Iran has released a string of top al Qaeda militants from detention so they can rebuild the extremist organisation on the Afghanistan-Pakistan border, The Times reported Friday. Citing Pakistani and Middle Eastern officials speaking anonymously, the Times said Iranian authorities were giving covert support to the militants as they fight against Nato troops.
"In many cases they are being facilitated by Iranian Revolutionary Guards," The Times quoted a senior Pakistani intelligence official as saying. The Times said those released include Saif al-Adel, a high-ranking Egyptian al Qaeda member on the FBI's most wanted list for alleged involvement in the deadly 1998 bombings of US embassiess in East Africa.
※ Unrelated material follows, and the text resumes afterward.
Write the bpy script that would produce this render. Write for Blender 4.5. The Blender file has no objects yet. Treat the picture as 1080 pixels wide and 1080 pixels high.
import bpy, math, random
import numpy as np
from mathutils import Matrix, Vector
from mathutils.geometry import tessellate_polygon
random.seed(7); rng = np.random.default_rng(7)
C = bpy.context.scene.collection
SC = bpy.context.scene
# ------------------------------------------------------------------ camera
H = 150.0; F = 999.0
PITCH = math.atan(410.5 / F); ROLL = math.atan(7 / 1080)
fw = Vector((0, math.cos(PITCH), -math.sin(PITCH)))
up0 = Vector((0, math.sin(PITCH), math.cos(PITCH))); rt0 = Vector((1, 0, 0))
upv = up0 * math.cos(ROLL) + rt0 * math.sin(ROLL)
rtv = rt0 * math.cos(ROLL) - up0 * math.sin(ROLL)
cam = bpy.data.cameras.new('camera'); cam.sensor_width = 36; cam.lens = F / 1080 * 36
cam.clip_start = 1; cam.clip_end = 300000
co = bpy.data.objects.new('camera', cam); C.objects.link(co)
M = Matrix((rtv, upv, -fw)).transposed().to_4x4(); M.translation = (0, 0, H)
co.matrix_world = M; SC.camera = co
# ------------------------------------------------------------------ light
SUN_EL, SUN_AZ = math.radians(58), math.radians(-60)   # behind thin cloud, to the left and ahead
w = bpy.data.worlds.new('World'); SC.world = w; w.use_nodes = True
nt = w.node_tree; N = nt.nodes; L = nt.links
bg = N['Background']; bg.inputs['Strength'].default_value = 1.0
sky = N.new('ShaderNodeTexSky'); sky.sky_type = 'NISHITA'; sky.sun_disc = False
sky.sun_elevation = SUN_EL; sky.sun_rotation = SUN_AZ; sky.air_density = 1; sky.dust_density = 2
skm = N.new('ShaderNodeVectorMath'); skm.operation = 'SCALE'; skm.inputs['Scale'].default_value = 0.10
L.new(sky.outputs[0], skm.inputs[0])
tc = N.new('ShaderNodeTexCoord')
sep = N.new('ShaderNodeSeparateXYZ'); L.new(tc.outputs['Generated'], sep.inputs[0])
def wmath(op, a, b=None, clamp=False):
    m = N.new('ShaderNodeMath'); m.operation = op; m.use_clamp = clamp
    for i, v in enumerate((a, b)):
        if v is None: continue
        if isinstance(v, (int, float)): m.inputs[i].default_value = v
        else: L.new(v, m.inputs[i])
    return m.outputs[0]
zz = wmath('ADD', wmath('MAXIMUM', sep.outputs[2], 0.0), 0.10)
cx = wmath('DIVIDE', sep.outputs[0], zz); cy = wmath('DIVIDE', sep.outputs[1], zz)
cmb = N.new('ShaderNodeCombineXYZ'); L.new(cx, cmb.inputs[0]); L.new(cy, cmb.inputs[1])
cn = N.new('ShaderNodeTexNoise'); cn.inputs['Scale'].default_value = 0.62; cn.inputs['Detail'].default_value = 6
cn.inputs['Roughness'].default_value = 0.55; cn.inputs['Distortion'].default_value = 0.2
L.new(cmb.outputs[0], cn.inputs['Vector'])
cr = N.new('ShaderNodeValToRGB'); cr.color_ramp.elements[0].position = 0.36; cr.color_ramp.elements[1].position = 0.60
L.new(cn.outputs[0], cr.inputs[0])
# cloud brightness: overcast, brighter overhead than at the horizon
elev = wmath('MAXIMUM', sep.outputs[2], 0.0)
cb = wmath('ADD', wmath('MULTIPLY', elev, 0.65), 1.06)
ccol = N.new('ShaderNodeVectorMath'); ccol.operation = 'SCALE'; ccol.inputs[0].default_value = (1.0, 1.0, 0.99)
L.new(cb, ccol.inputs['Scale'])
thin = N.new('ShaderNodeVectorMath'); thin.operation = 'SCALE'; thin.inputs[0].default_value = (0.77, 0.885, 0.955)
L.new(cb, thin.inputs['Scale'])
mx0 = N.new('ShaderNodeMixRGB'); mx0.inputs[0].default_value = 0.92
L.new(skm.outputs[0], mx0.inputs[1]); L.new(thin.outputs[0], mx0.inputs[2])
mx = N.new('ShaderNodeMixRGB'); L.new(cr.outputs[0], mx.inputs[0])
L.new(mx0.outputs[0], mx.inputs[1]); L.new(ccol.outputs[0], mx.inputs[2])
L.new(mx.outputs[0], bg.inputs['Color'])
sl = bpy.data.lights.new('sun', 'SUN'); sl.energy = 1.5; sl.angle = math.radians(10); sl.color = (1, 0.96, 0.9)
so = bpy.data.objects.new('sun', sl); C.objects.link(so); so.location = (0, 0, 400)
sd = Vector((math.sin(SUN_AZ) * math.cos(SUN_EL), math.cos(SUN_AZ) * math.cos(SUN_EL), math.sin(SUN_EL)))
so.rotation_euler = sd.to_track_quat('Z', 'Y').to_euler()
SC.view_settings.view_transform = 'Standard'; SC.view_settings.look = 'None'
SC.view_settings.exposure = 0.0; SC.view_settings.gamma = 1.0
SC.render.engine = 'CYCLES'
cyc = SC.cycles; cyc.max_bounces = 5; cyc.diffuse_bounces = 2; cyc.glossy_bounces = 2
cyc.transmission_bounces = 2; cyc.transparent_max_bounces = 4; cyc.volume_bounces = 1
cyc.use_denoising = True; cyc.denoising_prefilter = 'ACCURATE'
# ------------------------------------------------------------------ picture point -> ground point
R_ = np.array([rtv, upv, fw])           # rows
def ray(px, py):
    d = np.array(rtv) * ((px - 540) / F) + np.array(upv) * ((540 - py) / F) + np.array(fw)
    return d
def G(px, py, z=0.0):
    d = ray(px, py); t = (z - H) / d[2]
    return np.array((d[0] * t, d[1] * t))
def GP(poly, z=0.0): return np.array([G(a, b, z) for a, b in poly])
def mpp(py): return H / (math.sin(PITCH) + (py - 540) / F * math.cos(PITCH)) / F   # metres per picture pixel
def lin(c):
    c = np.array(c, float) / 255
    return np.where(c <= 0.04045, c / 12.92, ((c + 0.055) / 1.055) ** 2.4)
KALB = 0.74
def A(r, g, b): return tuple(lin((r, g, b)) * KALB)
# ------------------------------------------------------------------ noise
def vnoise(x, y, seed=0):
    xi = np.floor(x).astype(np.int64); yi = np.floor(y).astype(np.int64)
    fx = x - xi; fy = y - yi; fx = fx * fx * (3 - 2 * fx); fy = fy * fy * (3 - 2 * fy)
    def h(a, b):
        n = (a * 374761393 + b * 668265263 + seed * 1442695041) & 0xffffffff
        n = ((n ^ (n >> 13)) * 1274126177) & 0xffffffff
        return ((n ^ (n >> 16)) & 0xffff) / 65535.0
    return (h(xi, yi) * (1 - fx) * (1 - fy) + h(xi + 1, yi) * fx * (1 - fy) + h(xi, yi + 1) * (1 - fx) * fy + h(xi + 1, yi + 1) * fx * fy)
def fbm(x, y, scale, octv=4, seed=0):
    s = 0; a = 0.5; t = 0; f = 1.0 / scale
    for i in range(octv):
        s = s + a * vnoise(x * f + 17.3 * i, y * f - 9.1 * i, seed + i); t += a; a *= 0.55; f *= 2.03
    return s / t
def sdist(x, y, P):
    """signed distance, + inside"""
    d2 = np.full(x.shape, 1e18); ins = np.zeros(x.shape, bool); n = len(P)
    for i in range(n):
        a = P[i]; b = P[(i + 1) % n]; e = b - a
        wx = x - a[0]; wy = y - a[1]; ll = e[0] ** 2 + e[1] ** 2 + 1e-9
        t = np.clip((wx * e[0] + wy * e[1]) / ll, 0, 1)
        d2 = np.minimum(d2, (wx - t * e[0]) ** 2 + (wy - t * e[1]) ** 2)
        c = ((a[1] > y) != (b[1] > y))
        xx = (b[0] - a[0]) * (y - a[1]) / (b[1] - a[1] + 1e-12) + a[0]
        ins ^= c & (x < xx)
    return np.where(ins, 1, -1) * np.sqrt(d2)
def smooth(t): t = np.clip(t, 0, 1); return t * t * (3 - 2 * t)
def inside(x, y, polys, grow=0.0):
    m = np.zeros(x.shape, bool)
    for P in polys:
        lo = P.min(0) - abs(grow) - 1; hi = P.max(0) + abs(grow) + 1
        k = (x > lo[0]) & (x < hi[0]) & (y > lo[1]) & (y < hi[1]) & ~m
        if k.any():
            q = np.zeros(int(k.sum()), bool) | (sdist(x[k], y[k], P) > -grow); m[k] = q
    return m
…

They also include Suleiman Abu Ghaith, a Kuwaiti accused of being al Qaeda's official spokesman at the time of the Septmeber 11, 2001 attacks, and Abu Khayr al-Masri, a key aide to al Qaeda deputy leader Ayman Al-Zawahiri.
Three members of the family of al Qaeda leader Osama bin Laden were also among those freed, the officials were quoted by the Times as saying. Several top al Qaeda leaders fled to Iran when the US invaded Afghanistan after 9/11 and Iran is suspected of keeping them under house arrest as a strategic asset against the United States. Al Qaeda's top leadership including Bin Laden and Zawahiri are believed to be in Pakistan's tribal areas bordering Afghanistan, but a blitz of CIA drone strikes has taken a major toll on the group. The Times quoted Pakistani officials as saying that Al-Adel had been named al Qaeda's chief of operations for Afghanistan and Pakistan.
In July, Bin Laden's son Omar said that 20 members of the al Qaeda chief's family were stranded in Iran as Tehran was refusing to discuss their fate with Saudi Arabia. However a Kuwaiti newspaper reported in November that a number of leading al Qaeda members, including Abu Ghaith, had moved from Iran to Yemen.